As evidenced by Tuesday’s review of Luciano, Marco Pierre White has not given up on quality restaurants. In recent times, however, to seems generally to have shied away from the higher levels of cuisine – notoriously a hard way of making money – towards more obviously commercial ventures. Thus he has been involved with a sandwich business (with the eponymous earl), Wheelers seafood, and Planet Hollywood. None of these associations seems to have made great waves. Perhaps this new Italian chain, Frankie’s – a tie up with jockey Frankie Dettori – will turn out to be the Big One?

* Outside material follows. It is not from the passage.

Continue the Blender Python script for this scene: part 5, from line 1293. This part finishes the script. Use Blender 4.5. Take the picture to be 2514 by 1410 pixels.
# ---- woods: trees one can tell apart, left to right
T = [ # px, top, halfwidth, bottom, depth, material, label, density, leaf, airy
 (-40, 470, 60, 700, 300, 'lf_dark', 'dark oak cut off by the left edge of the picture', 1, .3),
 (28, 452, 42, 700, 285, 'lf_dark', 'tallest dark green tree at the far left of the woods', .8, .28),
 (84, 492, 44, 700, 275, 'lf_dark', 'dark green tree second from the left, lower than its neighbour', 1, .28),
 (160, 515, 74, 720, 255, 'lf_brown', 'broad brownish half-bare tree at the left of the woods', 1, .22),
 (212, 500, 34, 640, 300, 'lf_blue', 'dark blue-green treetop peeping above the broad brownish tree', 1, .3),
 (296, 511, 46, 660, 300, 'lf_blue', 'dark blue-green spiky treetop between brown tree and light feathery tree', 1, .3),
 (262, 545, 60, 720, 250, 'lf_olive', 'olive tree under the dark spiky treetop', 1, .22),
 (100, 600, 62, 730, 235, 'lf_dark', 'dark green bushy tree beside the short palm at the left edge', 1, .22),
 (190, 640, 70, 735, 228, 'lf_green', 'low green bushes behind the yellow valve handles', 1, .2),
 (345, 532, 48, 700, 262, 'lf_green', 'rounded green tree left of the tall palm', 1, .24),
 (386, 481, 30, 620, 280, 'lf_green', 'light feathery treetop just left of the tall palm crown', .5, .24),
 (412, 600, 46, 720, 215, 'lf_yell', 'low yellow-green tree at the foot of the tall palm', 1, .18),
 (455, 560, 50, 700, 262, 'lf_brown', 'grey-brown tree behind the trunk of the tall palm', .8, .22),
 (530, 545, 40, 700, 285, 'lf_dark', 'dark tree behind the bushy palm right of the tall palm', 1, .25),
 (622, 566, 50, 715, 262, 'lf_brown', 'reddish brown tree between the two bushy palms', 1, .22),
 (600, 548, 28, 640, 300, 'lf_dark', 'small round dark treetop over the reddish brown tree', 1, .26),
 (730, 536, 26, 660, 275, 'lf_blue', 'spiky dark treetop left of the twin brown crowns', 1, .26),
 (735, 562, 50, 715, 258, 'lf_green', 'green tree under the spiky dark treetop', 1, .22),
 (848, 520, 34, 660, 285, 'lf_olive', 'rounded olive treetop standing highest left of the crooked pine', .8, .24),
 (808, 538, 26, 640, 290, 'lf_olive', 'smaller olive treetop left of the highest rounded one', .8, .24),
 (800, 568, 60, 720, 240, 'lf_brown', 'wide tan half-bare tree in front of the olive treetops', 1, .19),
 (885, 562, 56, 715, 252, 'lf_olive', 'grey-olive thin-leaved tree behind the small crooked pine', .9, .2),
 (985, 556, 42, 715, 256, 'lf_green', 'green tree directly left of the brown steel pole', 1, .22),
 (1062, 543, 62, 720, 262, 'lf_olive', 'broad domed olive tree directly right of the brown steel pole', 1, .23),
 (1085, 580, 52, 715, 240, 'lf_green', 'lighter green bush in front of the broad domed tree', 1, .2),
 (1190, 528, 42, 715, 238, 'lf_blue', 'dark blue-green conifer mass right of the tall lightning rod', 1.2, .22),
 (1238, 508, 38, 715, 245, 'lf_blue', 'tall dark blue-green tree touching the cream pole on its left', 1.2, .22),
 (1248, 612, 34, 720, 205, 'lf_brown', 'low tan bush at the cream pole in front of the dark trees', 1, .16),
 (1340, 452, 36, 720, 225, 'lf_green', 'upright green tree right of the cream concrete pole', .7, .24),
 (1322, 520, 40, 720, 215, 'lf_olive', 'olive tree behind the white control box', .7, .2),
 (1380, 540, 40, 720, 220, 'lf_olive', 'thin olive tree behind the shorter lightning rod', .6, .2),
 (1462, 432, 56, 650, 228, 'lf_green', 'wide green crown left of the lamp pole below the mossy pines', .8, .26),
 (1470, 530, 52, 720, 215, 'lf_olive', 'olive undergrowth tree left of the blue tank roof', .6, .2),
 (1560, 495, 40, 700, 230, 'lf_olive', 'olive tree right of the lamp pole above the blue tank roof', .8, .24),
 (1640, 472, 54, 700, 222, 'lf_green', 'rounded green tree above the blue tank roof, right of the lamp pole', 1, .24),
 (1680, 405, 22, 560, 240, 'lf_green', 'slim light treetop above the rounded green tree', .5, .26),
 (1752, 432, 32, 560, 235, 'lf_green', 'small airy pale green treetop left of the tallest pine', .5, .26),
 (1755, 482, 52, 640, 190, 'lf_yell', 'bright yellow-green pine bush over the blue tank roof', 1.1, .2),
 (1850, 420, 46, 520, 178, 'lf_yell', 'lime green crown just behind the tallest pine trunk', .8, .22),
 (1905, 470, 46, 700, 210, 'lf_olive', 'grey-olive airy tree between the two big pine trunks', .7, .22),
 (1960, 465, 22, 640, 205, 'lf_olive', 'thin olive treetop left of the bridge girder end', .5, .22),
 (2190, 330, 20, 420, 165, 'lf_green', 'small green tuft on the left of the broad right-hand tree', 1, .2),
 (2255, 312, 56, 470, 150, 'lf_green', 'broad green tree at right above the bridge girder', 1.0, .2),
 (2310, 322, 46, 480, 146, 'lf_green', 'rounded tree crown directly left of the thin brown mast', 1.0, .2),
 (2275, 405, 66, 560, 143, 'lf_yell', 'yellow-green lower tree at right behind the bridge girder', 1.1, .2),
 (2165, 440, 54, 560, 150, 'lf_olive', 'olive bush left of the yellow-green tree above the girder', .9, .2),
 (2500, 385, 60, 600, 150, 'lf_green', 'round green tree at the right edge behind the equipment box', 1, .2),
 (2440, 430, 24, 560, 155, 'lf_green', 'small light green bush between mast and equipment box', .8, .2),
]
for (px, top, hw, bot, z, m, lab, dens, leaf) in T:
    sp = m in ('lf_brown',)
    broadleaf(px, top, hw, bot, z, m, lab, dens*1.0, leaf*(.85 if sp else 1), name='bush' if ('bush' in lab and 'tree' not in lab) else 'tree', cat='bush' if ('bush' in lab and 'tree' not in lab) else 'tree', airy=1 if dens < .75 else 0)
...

The aspirations of the menu at this new Chiswick opening are quite modest. Like the Knightsbridge original, it offers selections of pizza and pasta alongside more substantial dishes from ‘Frankie’s Grill’. Mirrored walls, monochrome tiled floor and rotating mirror globes – likewise translated from SW1 – seek to create a glamorous tone. But while such glitz may seem natural round Harrods, it is at odds with this leafier locale (and might seem downright odd outside the capital or the other major cities).
Staff – though striving to charm – have a punctilliousness which, like the decor, sits uneasily with the venture’s informal leanings and fuels something of an identity crisis. Perhaps Michelin-driven ideas die hard? All doubts would be swept away if the place knocked out classic dishes at reasonable prices. Our meal, though, suggests that success is spasmodic at best. Pizzas were OK but no more; a rocket salad dull; calamari fine; tiramisu quite good. And prices are no give-away.
It’s too early to say how many punters will take to this ‘affordable glamour’ and how many others it will leave cold. Marco and Frankie’s horse, though, will have to work on its form it it’s to become a real favourite.